Mrs Kenny
Head of Teaching and Learning

Since its introduction in 2008, NAPLAN testing has continued to evolve. Over recent years, NAPLAN tests have changed from traditional pen-and-paper tests to an online adaptive form. This means that student responses determine the individual level of difficulty of the tests. Correct responses provide access to more challenging questions and show student achievement in literacy and numeracy regardless of their year group.

This year, students sat the tests earlier than in previous years in Term 1. Reporting on the results will also look different this year with the ten bands replaced by the four achievement levels listed below:

  • Exceeding
  • Strong
  • Developing
  • Needs Additional Support

The Australian Curriculum, Assessment and Reporting Authority (ACARA) explains that “the standard for proficiency is set at a challenging but reasonable level. If your child is in the Strong or Exceeding category, it means they have demonstrated proficiency and that their literacy or numeracy skills are where they should be at this stage of their schooling. If your child has not yet achieved proficiency, then they will either be in the Developing category or the Needs Additional Support category.”
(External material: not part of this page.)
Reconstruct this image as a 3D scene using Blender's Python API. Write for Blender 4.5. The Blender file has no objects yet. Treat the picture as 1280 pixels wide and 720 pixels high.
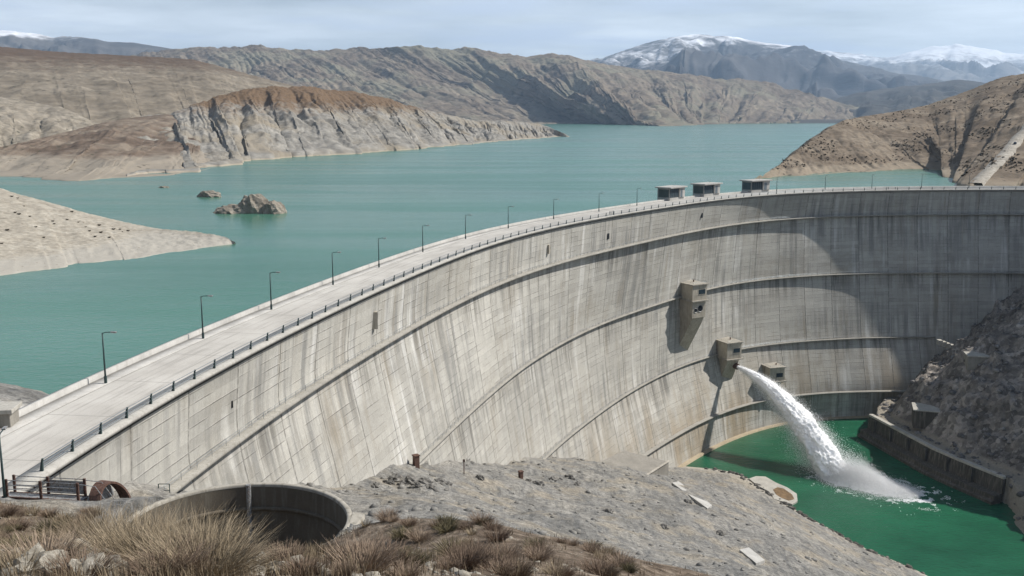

This change in reporting means that 2023 NAPLAN results will not be comparable with previous years. However, ACARA states that “the descriptors for each category will make it clear to parents what their child’s literacy and numeracy skills are at the time of NAPLAN testing, and support discussions with their school on their child’s progress. Student reports will continue to show the national average and the range of achievement for the middle sixty percent of students in their year level, allowing comparison of a child’s achievement against these measures.”